Des anciens occupants de l’espace « Escalier » à Cocody, préfèrent garder l’anonymat de peur d’être identifiés sur un autre espace non loin du carrefour dit « La vie » qu’ils occupent temporairement. Ces canneurs, rempailleurs, vanniers…, se sont réfugiés dans un endroit insalubre, traversé par des eaux usées. « Vous-même regardez où nous sommes. Mais comme on ne sait où aller, on se débrouille au bord de ce grand caniveau. L’eau dégage des odeurs suffocantes. Mais à cause des commandes d’assises de siège, paniers, corbeilles de boulanger, objets d'ameublement, on se cache ici pour nos productions », lâche-t-il.

Un avenir incertain, incapacité à faire face aux besoins existentiels…

Le secteur informel, on le sait, est encore à un stade rudimentaire en Côte d’Ivoire. N’ayant pas pris leurs dispositions pour faire sortir les articles, ils en ont perdu beaucoup. Le peu qui a pu être récupéré, a été malheureusement l’objet de vol d’individus peu recommandables. Comme s’ils n’étaient pas suffisamment peinés, ils ont été victimes des voleurs qui ont aggravé leur détresse. De Yopougon à Cocody en passant par Adjamé, Wiliamsville et Abobo, le peu d’affaires que les artisans ont pu mettre à l’abri, a été aussi emporté par les voleurs.  C’est le cas d’Ousmane B., ébéniste et fabricant de meubles dans la zone du cimetière de Wiliamsville.

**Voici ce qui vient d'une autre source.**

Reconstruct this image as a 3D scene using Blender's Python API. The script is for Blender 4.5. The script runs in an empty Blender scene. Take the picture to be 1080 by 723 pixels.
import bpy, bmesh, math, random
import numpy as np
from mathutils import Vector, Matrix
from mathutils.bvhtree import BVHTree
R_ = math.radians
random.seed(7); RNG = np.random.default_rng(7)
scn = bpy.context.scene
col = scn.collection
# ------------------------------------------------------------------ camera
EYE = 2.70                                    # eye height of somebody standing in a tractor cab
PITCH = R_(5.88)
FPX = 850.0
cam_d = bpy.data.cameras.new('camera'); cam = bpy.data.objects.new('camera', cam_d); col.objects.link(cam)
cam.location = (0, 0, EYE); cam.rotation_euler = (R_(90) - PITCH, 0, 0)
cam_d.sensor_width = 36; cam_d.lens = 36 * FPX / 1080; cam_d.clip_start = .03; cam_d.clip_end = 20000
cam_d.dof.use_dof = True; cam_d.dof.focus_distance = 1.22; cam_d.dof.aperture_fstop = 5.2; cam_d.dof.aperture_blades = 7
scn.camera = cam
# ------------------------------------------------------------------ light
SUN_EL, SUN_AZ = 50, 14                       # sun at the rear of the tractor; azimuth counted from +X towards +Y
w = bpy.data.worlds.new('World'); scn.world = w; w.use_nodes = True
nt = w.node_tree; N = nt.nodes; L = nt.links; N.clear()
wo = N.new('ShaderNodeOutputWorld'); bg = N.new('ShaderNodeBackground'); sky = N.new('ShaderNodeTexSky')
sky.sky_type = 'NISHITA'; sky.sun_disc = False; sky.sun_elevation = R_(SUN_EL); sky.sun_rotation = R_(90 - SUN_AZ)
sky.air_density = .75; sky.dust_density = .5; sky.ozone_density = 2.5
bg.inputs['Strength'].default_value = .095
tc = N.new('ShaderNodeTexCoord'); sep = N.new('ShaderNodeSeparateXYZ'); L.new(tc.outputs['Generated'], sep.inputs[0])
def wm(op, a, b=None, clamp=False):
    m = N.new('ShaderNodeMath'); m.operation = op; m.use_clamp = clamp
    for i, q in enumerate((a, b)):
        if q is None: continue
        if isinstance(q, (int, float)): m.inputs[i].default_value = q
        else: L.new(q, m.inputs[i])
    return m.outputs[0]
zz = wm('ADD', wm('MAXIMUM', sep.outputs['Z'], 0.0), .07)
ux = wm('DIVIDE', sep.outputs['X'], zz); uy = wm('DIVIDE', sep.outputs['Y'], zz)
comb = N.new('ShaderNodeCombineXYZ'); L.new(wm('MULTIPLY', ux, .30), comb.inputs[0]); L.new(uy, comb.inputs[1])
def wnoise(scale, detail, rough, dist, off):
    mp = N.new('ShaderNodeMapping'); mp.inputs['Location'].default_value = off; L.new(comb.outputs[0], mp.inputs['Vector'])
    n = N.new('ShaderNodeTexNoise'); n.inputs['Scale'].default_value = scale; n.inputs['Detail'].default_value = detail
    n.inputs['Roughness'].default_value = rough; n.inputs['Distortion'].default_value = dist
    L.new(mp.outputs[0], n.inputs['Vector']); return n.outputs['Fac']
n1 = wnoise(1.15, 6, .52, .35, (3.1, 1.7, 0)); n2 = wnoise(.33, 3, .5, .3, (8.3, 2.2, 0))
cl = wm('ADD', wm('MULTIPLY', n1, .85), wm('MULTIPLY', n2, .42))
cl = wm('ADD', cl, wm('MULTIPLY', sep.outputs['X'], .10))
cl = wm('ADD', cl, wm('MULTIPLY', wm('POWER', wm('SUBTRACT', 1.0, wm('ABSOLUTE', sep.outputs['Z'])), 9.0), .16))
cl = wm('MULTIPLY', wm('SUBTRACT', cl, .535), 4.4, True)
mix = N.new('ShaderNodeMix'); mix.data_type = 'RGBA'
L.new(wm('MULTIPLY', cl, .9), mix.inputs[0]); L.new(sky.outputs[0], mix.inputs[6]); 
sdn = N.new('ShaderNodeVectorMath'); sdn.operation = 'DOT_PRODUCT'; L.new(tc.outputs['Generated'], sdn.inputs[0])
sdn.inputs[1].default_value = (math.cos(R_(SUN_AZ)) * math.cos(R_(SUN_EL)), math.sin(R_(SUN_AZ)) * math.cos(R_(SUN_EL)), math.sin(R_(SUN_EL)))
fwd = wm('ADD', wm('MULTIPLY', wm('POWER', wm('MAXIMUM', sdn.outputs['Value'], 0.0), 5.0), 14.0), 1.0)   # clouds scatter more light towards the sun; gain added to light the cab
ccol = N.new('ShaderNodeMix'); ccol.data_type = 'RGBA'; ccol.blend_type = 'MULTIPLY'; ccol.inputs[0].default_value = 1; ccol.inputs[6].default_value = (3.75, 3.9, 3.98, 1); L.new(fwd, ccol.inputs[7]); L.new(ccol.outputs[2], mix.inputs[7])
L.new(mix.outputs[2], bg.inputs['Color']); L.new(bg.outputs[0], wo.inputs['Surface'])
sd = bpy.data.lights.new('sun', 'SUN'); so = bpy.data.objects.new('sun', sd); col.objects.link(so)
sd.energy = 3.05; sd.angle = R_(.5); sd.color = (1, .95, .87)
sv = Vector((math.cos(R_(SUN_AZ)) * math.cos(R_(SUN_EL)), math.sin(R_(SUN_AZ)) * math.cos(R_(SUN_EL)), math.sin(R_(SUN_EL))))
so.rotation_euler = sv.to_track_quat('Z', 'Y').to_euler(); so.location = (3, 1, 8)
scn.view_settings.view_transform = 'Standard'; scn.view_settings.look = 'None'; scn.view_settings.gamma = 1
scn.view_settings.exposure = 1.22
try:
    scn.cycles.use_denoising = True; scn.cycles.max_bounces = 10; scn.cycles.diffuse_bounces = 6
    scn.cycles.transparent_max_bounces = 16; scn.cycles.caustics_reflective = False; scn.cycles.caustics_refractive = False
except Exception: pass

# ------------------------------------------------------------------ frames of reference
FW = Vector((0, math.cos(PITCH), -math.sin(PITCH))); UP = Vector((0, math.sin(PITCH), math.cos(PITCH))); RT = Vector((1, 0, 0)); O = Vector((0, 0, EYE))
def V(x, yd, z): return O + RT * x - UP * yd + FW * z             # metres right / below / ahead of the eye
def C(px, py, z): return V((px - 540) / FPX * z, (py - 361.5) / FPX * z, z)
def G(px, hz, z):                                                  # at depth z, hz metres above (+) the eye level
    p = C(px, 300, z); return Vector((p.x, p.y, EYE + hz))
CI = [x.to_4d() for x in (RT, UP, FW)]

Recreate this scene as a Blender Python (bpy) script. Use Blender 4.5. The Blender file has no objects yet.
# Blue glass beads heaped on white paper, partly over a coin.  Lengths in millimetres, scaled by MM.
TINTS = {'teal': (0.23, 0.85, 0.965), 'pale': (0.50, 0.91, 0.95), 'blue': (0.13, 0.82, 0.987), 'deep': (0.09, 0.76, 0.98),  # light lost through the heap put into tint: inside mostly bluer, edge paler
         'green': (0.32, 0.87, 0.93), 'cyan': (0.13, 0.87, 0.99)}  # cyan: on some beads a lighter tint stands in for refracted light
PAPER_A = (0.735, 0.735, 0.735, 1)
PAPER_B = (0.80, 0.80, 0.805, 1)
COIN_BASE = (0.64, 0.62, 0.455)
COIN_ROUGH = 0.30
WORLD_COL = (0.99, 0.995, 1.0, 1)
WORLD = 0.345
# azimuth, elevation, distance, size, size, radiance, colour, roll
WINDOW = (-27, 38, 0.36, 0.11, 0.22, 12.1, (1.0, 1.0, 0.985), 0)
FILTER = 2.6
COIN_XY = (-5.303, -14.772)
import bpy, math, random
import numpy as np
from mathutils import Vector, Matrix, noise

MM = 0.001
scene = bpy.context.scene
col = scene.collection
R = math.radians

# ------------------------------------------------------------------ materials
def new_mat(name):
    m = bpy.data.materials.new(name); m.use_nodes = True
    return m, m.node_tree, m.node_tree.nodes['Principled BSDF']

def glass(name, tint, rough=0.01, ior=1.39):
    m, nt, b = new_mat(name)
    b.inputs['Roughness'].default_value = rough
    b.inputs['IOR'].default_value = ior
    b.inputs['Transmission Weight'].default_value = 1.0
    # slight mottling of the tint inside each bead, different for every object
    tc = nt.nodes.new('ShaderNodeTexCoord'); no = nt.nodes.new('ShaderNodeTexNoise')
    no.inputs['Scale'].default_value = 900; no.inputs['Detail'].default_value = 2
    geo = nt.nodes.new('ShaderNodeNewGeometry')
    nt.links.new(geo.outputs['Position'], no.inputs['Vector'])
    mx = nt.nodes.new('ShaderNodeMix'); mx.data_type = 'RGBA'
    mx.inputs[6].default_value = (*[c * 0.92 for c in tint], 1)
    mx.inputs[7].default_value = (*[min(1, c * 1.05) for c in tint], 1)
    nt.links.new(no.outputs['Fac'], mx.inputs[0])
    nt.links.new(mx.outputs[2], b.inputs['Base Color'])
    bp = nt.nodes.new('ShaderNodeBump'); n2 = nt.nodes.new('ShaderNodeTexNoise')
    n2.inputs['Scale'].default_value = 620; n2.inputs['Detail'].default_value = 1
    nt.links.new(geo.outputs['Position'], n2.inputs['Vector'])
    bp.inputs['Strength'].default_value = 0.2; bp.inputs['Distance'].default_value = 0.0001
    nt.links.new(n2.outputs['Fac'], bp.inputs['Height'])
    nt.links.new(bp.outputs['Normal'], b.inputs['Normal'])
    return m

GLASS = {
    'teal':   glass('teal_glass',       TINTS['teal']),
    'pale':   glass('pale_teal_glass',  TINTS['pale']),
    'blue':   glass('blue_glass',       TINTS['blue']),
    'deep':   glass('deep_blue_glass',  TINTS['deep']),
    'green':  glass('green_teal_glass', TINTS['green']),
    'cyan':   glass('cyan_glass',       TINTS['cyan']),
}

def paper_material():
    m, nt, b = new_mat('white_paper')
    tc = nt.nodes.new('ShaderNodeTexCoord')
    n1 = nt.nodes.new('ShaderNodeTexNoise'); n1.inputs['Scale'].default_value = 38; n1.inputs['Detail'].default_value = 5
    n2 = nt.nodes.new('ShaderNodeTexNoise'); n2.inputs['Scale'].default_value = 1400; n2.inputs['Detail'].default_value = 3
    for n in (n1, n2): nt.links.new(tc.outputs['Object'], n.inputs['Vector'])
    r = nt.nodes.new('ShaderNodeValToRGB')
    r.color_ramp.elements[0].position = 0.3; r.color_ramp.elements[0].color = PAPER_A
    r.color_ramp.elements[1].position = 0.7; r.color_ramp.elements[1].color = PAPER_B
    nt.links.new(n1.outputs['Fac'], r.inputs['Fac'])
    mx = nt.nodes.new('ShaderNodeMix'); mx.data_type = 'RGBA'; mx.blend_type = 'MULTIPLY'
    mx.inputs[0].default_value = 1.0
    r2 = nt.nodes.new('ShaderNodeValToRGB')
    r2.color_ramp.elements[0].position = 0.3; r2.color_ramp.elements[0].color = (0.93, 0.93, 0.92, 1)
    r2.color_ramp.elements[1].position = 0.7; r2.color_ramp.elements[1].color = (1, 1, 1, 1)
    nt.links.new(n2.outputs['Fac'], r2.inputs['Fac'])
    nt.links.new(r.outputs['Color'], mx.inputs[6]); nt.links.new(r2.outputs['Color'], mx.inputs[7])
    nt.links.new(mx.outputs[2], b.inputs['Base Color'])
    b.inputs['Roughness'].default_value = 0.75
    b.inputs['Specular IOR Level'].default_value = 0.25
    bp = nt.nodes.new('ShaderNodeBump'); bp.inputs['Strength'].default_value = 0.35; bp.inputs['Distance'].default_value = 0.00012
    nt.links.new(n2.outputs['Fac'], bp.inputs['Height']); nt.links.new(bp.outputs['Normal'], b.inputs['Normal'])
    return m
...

« Dans notre détresse, des individus surgissent de nulle part et font semblant de nous aider à mettre nos articles et notre matériel à l’abri. Mais en réalité, ce sont des voleurs. Dans le feu de l’action, on ne s’en rend pas compte. C’est après, en voulant faire une revue de ce qu’on a pu sauver, qu’on se rend compte que ce que nous avons sauvé a été emporté. Plus grave, certains voleurs ne se cachaient même pas. Sous nos yeux, ils arrachent les compteurs et d’autres biens. Dans d’autres pays, il y a des villages artisanaux. Si c'était le cas, tout ceci ne pouvait pas arriver. Il faut que le gouvernement nous vienne en aide. Il faut nous regrouper et nous recaser sur des sites spécifiques comme on le voit dans certains pays. Il ne s’agit pas de venir nous distribuer de l’argent, parce que même 1 million de FCFA ne pourra pas nous suffire », lâche-t-il quelque peu amer. Dans cette vague de lamentations, pour N’Guetta Koua Michel, c’est un véritable désastre.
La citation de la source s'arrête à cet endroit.